В сентябре 1962 года (за четырнадцать лет до утверждения запасов!) он издал приказ:
«Для безусловного выполнения мероприятий по форсированному освоению Талнахского месторождения приказываю… развернуть работы по строительству жилого поселка… Организовать строительство дороги Норильск — Талнах… Забросить до ледостава на правый берег реки Норилки, на базу «Северная», не менее 1000 кубометров деталей деревянных домов…
Организовать в сентябре — октябре заброску грузов вертолетами из Норильска на посадочную площадку «Талнах» не менее чем по 20 тонн в сутки… Закупить и выдать управлению строительства Талнахрудшахтстрой 200 штук спальных мешков и 400 штук односпальных кроватей…»

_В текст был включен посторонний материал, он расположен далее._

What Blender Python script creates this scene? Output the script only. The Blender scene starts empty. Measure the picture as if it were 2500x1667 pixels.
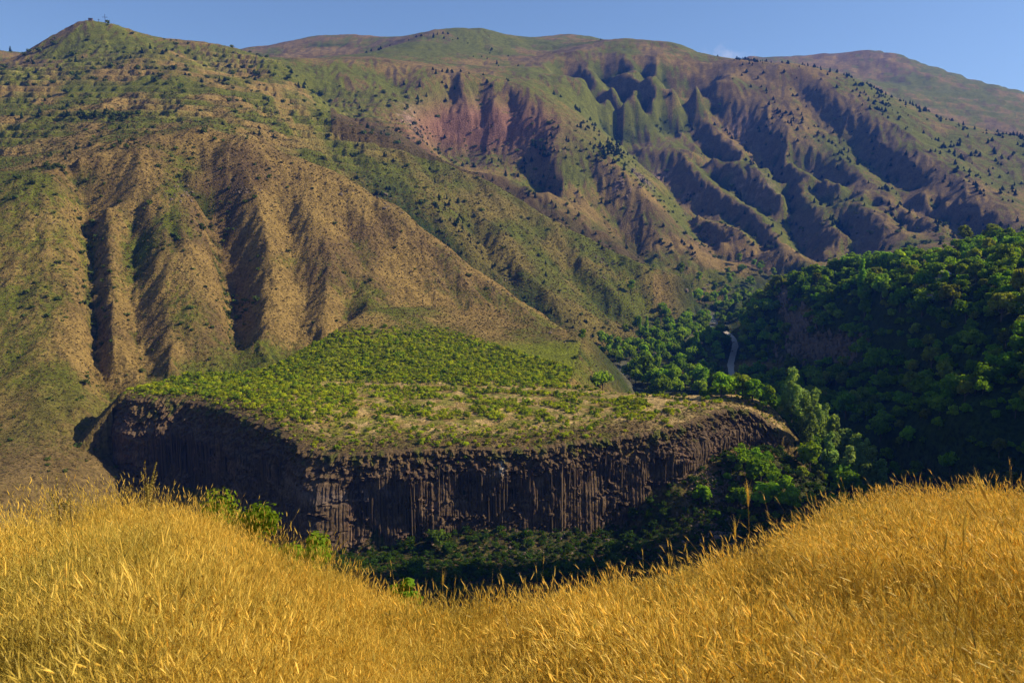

В тот же год в нашей стране появилась еще одна Всесоюзная ударная комсомольская стройка — Талках. И пошло! В карте 1966 года с нового рудника «Маяк» отправился первый состав с талнахской рудой па медеплавильный и никелевый заводы. Затем вступил в строй второй рудник — «Комсомольский». Вырос поселок. К нему провели железную и шоссейную дорогу, по которой я и еду в молодой спутник Норильска.
Машина идет легко, быстро. По обеим сторонам шоссе то тут, то там видны запотевшие зеркала маленьких тундровых озер и растет редкий лиственничный лесок. Среди чахлых деревьев нет-нет да и попадается высокое, стройное, даже могучее. Просто непонятно, кок оно смогло вымахать таким.
А вот в Норильске деревьев нет, овсы да ячмени на газонах — вся зелень. Увы, виноваты люди. Лиственничный лес рос и на том месте, где стоит Норильск. Но когда город строили, деревья вырубили подчистую. Вскоре, однако, спохватились и попробовали возместить урон: пересаживали из лесотундры взрослые деревья, но они отказались расти, протестуя против дыма, который выбрасывали заводские трубы.
— Сейчас куда меньше дымят, многие на газ перешли, — охотно поддерживает разговор водитель «Колхиды». — Да и трубу на четыреста двадцать метров строят — для отвода агрессивных газов. В газетах писали, что наша труба самая высокая в мире будет. Не читали?